The Big E Word

Sunday at church our pastor was talking about a single word that the older generation uses to describe the younger generation. He said the single most commonly used word was Entitled.

I’ve been mulling this over all week, looking at my kids and myself and wondering if that fits here.

Boy does it ever.

I am quick to always come to the rescue and clean up every mess and spill and finagle that the boys get into – even though they would learn more if they had to clean up for themselves. I’m not doing it to deprive them of learning, somehow I’ve just taken it all on as being “my job” – whether or not that is sensible.

There are a few chores that everyone pitches in with, but I’m careful to not pick things that cause much argument. I’d rather not argue. But now I have kids that just expect me to do things, things they are fully capable of doing for themselves. These three boys have this level of expectation and “you owe me” that is insane. If one of them gets something, they all have to have something. Example:

Our 14 year old has a summer job mowing lawns, and he likes to ride his bike to the corner store to get a coke or snack when he’s earned a little money. But the little brothers think they are entitled to something because the 14 year old got something. I found myself yesterday explaining that our favorite-headed-shaggy fella (the 14 year old) earned that money from working, and he is not required to buy them a drink.

Fair is not always equal.

On the same token, the favorite-headed-shaggy-fella believes that he is entitled to having a cell phone. In fact, our generally good natured kiddo morphed into a super monster while his phone wasn’t working. Phone got fixed, the attitude got better. He expects to have that phone and to be able to watch videos on it without end or limit.

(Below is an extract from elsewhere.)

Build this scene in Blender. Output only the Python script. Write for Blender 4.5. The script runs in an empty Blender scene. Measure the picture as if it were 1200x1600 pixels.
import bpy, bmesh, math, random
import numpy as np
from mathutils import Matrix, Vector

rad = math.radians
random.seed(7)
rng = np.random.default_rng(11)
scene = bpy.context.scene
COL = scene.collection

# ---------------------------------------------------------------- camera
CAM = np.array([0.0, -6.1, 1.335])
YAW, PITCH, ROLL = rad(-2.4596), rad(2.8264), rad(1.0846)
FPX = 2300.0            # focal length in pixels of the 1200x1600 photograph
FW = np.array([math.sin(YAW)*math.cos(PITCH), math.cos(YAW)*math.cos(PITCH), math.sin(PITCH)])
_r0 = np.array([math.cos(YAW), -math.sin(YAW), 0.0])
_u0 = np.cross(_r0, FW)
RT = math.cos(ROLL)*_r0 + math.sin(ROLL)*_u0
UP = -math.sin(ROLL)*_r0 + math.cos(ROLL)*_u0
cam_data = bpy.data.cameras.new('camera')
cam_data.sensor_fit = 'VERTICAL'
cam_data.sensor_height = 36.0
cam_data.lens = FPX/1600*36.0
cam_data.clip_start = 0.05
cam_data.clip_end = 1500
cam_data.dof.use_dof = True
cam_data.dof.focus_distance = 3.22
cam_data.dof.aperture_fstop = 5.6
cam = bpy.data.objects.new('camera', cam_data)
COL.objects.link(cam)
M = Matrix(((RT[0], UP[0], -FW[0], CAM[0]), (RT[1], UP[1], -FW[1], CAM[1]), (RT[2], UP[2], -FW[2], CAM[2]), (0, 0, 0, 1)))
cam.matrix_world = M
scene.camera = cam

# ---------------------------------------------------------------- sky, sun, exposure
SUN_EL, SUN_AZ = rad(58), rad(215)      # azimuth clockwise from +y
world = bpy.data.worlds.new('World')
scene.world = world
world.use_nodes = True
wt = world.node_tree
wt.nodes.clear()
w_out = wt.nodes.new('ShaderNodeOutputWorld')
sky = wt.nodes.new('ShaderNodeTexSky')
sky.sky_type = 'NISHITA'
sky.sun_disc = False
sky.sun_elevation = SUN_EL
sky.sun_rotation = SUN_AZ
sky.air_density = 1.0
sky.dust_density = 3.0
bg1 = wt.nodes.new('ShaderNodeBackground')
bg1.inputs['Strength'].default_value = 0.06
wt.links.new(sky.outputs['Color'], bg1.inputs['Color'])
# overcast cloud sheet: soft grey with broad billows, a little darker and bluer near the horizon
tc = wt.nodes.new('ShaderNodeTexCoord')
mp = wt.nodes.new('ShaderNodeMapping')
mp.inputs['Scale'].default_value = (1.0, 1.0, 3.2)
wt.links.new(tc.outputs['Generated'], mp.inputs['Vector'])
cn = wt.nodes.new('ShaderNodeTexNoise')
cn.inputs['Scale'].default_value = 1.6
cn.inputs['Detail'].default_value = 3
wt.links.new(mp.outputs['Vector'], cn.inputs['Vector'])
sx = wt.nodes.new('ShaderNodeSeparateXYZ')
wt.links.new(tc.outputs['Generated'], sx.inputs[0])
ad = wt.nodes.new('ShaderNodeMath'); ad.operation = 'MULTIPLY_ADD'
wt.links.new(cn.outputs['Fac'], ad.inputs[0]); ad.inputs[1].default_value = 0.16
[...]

We are trying to teach him to save, too. And I have incurred such an endless amount of whining over saving a portion of his lawn mowing income, it makes me want to scream! I just hope that by being “tough” about it, and not caving, he will learn to manage his money more wisely than his dad and I have done.

Then, I look at the debt that I have, and that hubby has, and that we have together. You know, we feel pretty entitled, too. When we wanted something, we went and got it. Regardless of whether or not we had already earned enough to pay for it. So, we racked up all this debt, and now it’s really cramping our style.

We didn’t earn the stuff we bought, or the money to buy the stuff, first. Instead, we got the stuff and worked off having it – resulting in huge amounts of stupid tax being paid to our creditors over the years.

Today, I’m praying that God would squash and abolish our former ways of thinking. I’m praying that in our own life, God would help hubby and I to live more wisely and work harder – that neither of us would live as though we “deserve” or are “owed” or are “entitled” to anything we have not earned. I am praying that as parents we would examine our words and actions closely, and that we would make our kids earn the things they should earn, contribute to the household to the best of their ability, and teach them a better way. I pray that we don’t teach them entitlement by the gifts we give, or the lives we life. I pray that we teach all of them that fair does not mean equal, and that what is fair for one of them is not always fair for all of them.

Have you ever faced entitlement in your life? How did you deal with it?

2 thoughts on “The Big E Word”

  1. Kudos to you for taking the time to reflect and examine your life, and identify the things you can do better…. too many people never, ever do that. Your kinds are lucky to have the parents they do.